To be done:
List every line below containing "picture".

------------------------------------------------------------

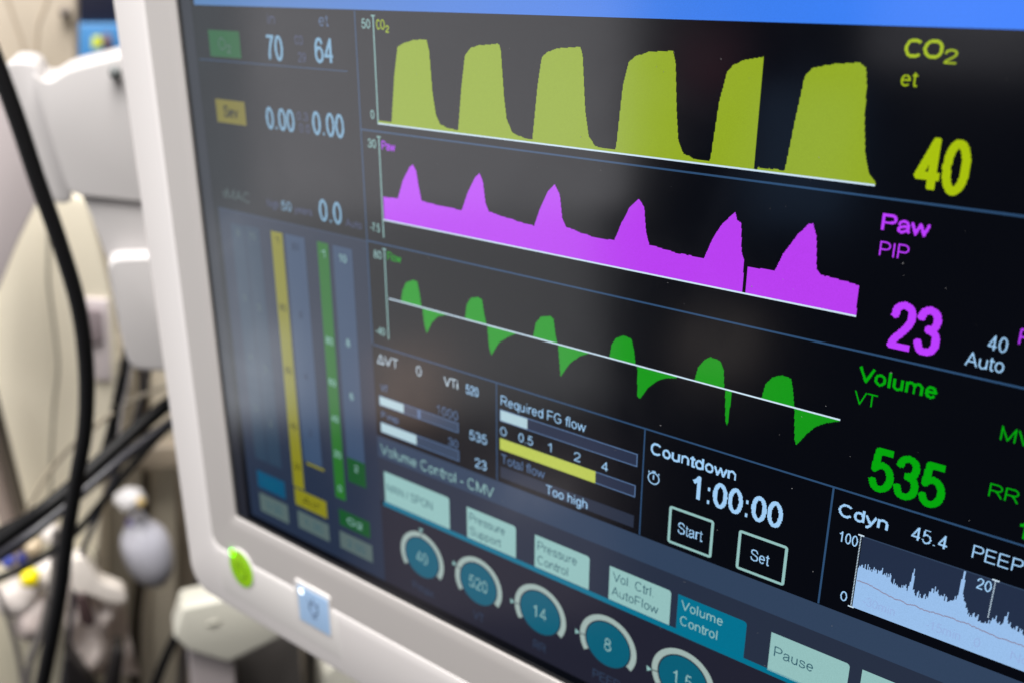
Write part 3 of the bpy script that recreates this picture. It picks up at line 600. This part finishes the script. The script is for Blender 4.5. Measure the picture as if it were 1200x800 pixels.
# grey column at far left (behind the black cable)
slab_o = slab('equipment_housing', [(-90, 60), (12, 90), (34, 150), (48, 228), (20, 285), (-4, 345), (-90, 420)], 1.0, .1, LAV, None, .008, 3, .01)
tag(slab_o, 'pale mauve-grey housing at the left edge, beneath the white support arm', 'housing')

# support arm of the monitor
arm = thing('support_arm', 'white jointed support arm leaving the monitor to the left', 'support arm', at(130, 300, .82))
slab('arm_cover', [(4, 74), (22, 71), (44, 76), (62, 140), (86, 226), (82, 240), (48, 236), (20, 150)], .825, .10, WHITE, arm, .004, 4, .008)
slab('joint_block', [(36, 84), (48, 96), (60, 98), (80, 84), (150, 66), (178, 72), (204, 240), (82, 228), (60, 160)], .81, .12, WHITE, arm, .005, 4, .008)
slab('joint_neck', [(92, 222), (210, 226), (222, 308), (126, 306), (106, 250)], .814, .10, WHITE, arm, .004, 4, .006)
slab('lower_joint', [(124, 303), (222, 300), (236, 420), (236, 436), (152, 434), (141, 390)], .79, .11, WHITE, arm, .006, 4, .012)
ball('screw', 135, 86, .805, 6, 7, mat('screw_grey', (86, 90, 90), .4), arm, n=2)

# posts
tl = thing('trolley_frame', 'taupe metal trolley uprights low behind the monitor corner', 'trolley', at(180, 850, 1.5))
for x0, x1, D, m_ in ((124, 152, 1.45, TAN), (150, 164, 1.5, TAN), (176, 206, 1.38, TAN), (204, 250, 1.5, TAUPE), (250, 440, 1.6, TAUPE)):
    slab('upright', [(x0, 420), (x1, 420), (x1+4, 950), (x0+4, 950)], D, .06, m_, tl, .006)
slab('crossbar', [(160, 524), (230, 520), (230, 548), (160, 552)], 1.33, .03, TAUPE, tl, .004)
slab('back_panel', [(60, 400), (460, 400), (460, 980), (60, 980)], 1.66, .03, TAN, tl, .004)
cable('upright_gap', [(158, 380), (168, 450), (172, 540), (170, 640), (158, 740), (160, 860)], 1.42, 6, mat('gap_dark', (62, 54, 46), .5), 'dark tube drawing the gap between the taupe uprights', 'gap')  # added dark tube in place of the dark gap between the uprights
st = thing('drip_stand', 'dark grey-brown pole leaning at the left edge of the picture', 'pole', at(40, 700, 1.1))
tobj('pole', tube_bm([at(-30, 380, 1.1), at(42, 660, 1.1)], .0055), mat('pole_dark', (84, 76, 66), .4), st)
tobj('pole', tube_bm([at(-32, 450, 1.12), at(34, 700, 1.12)], .011), mat('pole_mauve', (150, 136, 128), .4), st)
lc = slab('drawer_unit', [(-90, 690), (112, 700), (118, 950), (-90, 950)], 1.08, .3, mat('drawer_sage', (176, 170, 152), .5), None, .006)
tag(lc, 'grey-beige drawer unit at the bottom left, under the tubing', 'drawer unit')

# cables
cable('power_cable', [(-22, 30, .72), (-4, 75, .72), (20, 140, .72), (44, 212, .72), (70, 285, .72), (92, 360, .72), (101, 430, .72), (100, 500, .72), (90, 560, .72), (80, 620, .72), (71, 690, .72), (58, 760, .72), (44, 830, .72)], .72, 8.2, BLK,
      'thickest black cable, hanging in a long curve down the left side', seg=16)
G = 'black cables crossing behind the monitor'
cable('cable', [(-20, 646, .78), (20, 618, .78), (60, 590, .78), (100, 556, .80), (140, 520, .82), (185, 482, .84), (240, 440, .86)], .8, 8.5, BLK, 'thick black cable rising diagonally behind the monitor frame, uppermost of the bundle', group=G)
cable('cable', [(-20, 664, .80), (30, 630, .80), (80, 590, .82), (125, 552, .84), (165, 520, .86), (215, 484, .88)], .82, 6.0, BLK2, 'dark grey cable just under the thick diagonal one', group=G)
cable('cable', [(240, 470, .9), (195, 502, .9), (155, 545, .9), (118, 590, .9), (90, 622, .9), (60, 646, .9), (20, 668, .9), (-20, 684, .9)], .9, 4.6, BLK, 'thin black cable, lowest of the diagonal bundle', group=G)
cable('cable', [(154, 396, .95), (148, 430, .95), (140, 465, .95), (130, 510, .95), (116, 560, .95)], .95, 6.5, BLK, 'short black cable dropping steeply behind the support arm joint', group=G)
cable('cable', [(262, 650, .95), (236, 700, .95), (212, 735, .95), (192, 775, .95), (172, 830, .95)], .95, 6.0, BLK, 'black cable running down left of the off-white clamp', group=G)
cable('cable', [(66, 620, .98), (62, 680, .98), (48, 740, .98), (34, 780, .98), (28, 840, .98)], .98, 4.5, mat('cable_grey', (92, 88, 86), .4), 'grey cable hanging beside the white pouch on its left', group='grey cables at lower left')
cable('cable', [(-4, 690, 1.0), (10, 725, 1.0), (22, 770, 1.0), (30, 830, 1.0)], 1.0, 3.0, mat('cable_grey', (92, 88, 86), .4), 'thin grey cable at the lower left corner', group='grey cables at lower left')
cable('cable', [(-20, 628, .86), (30, 604, .86), (84, 566, .86), (128, 528, .88), (170, 488, .9), (230, 462, .92)], .88, 3.0, BLK, 'thin black cable just above the thick diagonal one', group=G)
cable('cable', [(176, 420, .98), (168, 460, .98), (150, 520, .98), (120, 590, .98), (92, 660, .98), (84, 720, .98), (70, 830, .98)], .98, 3.4, BLK2, 'thin dark grey cable dropping from the joint past the white pouch', group=G)
cable('cable', [(250, 640, 1.05), (228, 690, 1.05), (222, 740, 1.05), (206, 830, 1.05)], 1.05, 3.2, BLK2, 'thin dark grey cable beside the off-white clamp', group=G)
cable('clear_tube', [(20, 640, 1.0), (40, 580, 1.0), (72, 535, 1.0), (110, 500, .95), (160, 466, .95), (220, 444, .95)], .97, 2.4, mat('tube_beige', (140, 130, 114), .4), 'thin beige tube arching over the black cable bundle', 'tube')
cable('sampling_line', [(158, 400, .93), (150, 450, .93), (143, 480, .93), (138, 520, .93)], .93, 1.2, mat('line_grey', (160, 156, 158), .3), 'very thin pale line beside the short black cable', 'tube')

# breathing bag and fittings
bg_ = thing('breathing_bag', 'pale lavender bulb hanging under the crossed cables', 'bulb', at(172, 690, 1.2))
bm = bmesh.new(); k = 1.2/.93/F_PX; c = at(173, 645, 1.2); prof = [(-46, 6), (-43, 13), (-34, 20), (-20, 25), (-5, 27), (12, 27), (24, 24), (34, 17), (40, 10), (50, 8)]; rings = []
for dz, rr in prof:
    sh = BR*(-dz*.10)*k; rings.append([bm.verts.new(c+sh+Vector((0, 0, dz*k))+(BR*math.cos(a)+BH*math.sin(a))*rr*k) for a in np.linspace(0, 2*math.pi, 24, endpoint=False)])
for A, B in zip(rings, rings[1:]):
    for i in range(24): bm.faces.new((A[i], A[(i+1) % 24], B[(i+1) % 24], B[i]))
bm.faces.new(rings[0]); bm.faces.new(rings[-1])
tobj('bulb', bm, mat('bag_lavender', (196, 196, 208), .4, .5), bg_, 80)
ball('neck_ring', 158, 611, 1.2, 10, 8, mat('ring_violet', (112, 104, 160), .4), bg_, n=2)
ball('connector', 153, 585, 1.18, 17, 15, mat('connector_clear', (206, 204, 206), .25), bg_, .1)
ball('connector_cap', 165, 588, 1.16, 5, 7, mat('cap_amber', (204, 178, 120), .35), bg_, n=2)

# pouch: crumpled white bag with an opening
pc = thing('plastic_pouch', 'crumpled white pouch with a dark opening, low beside the black cable', 'pouch', at(120, 770, 1.02))
bm = bmesh.new(); NX, NY = 22, 22
left = [(84, 655), (80, 690), (76, 730), (74, 790)]; right_ = [(98, 653), (146, 696), (152, 744), (164, 790)]
def interp(L, t):
    f = t*(len(L)-1); i = min(int(f), len(L)-2); g = f-i; return (L[i][0]*(1-g)+L[i+1][0]*g, L[i][1]*(1-g)+L[i+1][1]*g)
gr = []
for j in range(NY+1):
    a, b = interp(left, j/NY), interp(right_, j/NY); row = []
    for i in range(NX+1):
        s = i/NX; x, y = a[0]*(1-s)+b[0]*s, a[1]*(1-s)+b[1]*s
        dD = -.035*math.sin(math.pi*s)-.008*math.sin(s*11+j*.5)-.006*math.sin(j*.9+s*5)
        row.append(bm.verts.new(at(x, y, 1.02+dD)))
    gr.append(row)
for j in range(NY):
    for i in range(NX): bm.faces.new((gr[j][i], gr[j][i+1], gr[j+1][i+1], gr[j+1][i]))
bmesh.ops.solidify(bm, geom=bm.faces[:], thickness=.004)
tobj('pouch_skin', bm, mat('pouch_white', (206, 196, 192), .4, .5, .1, 90), pc, 80)
slab('opening', [(88, 700), (100, 696), (112, 728), (106, 736), (94, 730)], .965, .006, mat('opening_dark', (62, 46, 46), .6), pc, .002)
slab('fold', [(84, 655), (98, 652), (118, 682), (146, 692), (150, 706), (128, 706), (100, 694), (84, 694)], .972, .02, mat('pouch_fold', (232, 224, 216), .4), pc, .006, 4, .008)

# caps and fittings at the lower left
for nm, x, y, rx, ry, rgb, lab in (('stopper_cap', 35, 676, 10, 12, (240, 220, 0), 'bright yellow cap beside the white fitting'), ('white_fitting', 56, 670, 20, 19, (226, 218, 212), 'rounded white plastic fitting behind the yellow cap'),
        ('stopper_cap', 10, 657, 7, 8, (52, 66, 150), 'blue cap at the far left edge'), ('stopper_cap', 26, 655, 5, 9, (44, 52, 120), 'small dark blue cap between the leftmost blue cap and the yellow one'),
        ('round_fitting', 60, 625, 11, 12, (226, 218, 212), 'white round fitting just left of the thick cable'), ('round_fitting', 40, 640, 9, 9, (196, 178, 150), 'tan round fitting above the yellow cap'),
        ('round_fitting', 64, 650, 5, 8, (96, 86, 130), 'small violet fitting touching the thick cable'), ('plastic_cup', 20, 700, 24, 22, (196, 188, 184), 'crumpled clear-grey cup under the blue caps'), ('plastic_cup', 44, 722, 26, 30, (176, 164, 160), 'mauve-grey crumpled cup below the yellow cap')):
    o = ball(nm, x, y, 1.0 if 'cap' in nm else 1.03, rx, ry, mat('fit_%d_%d' % (x, y), rgb, .35), None, .08 if rx > 8 else 0); tag(o, lab, nm.split('_')[1])
for lab, q in (('black foot leaning at the bottom edge, nearest the thick cable', [(74, 768), (84, 772), (124, 830), (76, 830)]), ('black foot at the bottom edge, under the pouch', [(134, 760), (146, 764), (138, 830), (118, 830)])):
    tag(slab('rubber_foot', q, .95, .03, mat('foot_black', (22, 19, 20), .5), None, .004), lab, 'foot')

# clamp and boxes under the monitor
cl = thing('mounting_clamp', 'off-white rounded clamp under the power button', 'clamp', at(265, 850, .86))
slab('clamp_head', [(203, 746), (214, 712), (262, 702), (346, 706), (346, 738), (268, 776), (220, 762)], .84, .035, mat('clamp_cream', (206, 204, 192), .4), cl, .003, 3, .004)
slab('clamp_neck', [(222, 752), (274, 762), (280, 900), (232, 900)], .85, .08, LAV, cl, .008, 4, .006)
ball('recess', 250, 728, .842, 12, 5, mat('recess_grey', (168, 166, 154), .5), cl, n=2)
gb = slab('junction_box', [(276, 772), (330, 730), (352, 745), (362, 900), (282, 900)], .92, .1, mat('box_grey', (92, 88, 86), .5, .4), None, .006); tag(gb, 'dark grey box behind the off-white clamp', 'box')
bx = slab('battery_box', [(370, 745), (400, 765), (400, 900), (372, 900)], 1.0, .1, mat('box_black', (10, 9, 11), .5), None, .006); tag(bx, 'black box under the light blue key of the monitor', 'box')
wb = slab('basket_rim', [(380, 790), (400, 774), (450, 790), (450, 860), (380, 860)], .93, .05, mat('rim_white', (206, 204, 192), .4), None, .008, 4, .01); tag(wb, 'off-white rounded rim at the bottom edge, right of the black box', 'rim')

------------------------------------------------------------

Expected answer:
Write part 3 of the bpy script that recreates this picture. It picks up at line 600. This part finishes the script. The script is for Blender 4.5. Measure the picture as if it were 1200x800 pixels.
st = thing('drip_stand', 'dark grey-brown pole leaning at the left edge of the picture', 'pole', at(40, 700, 1.1))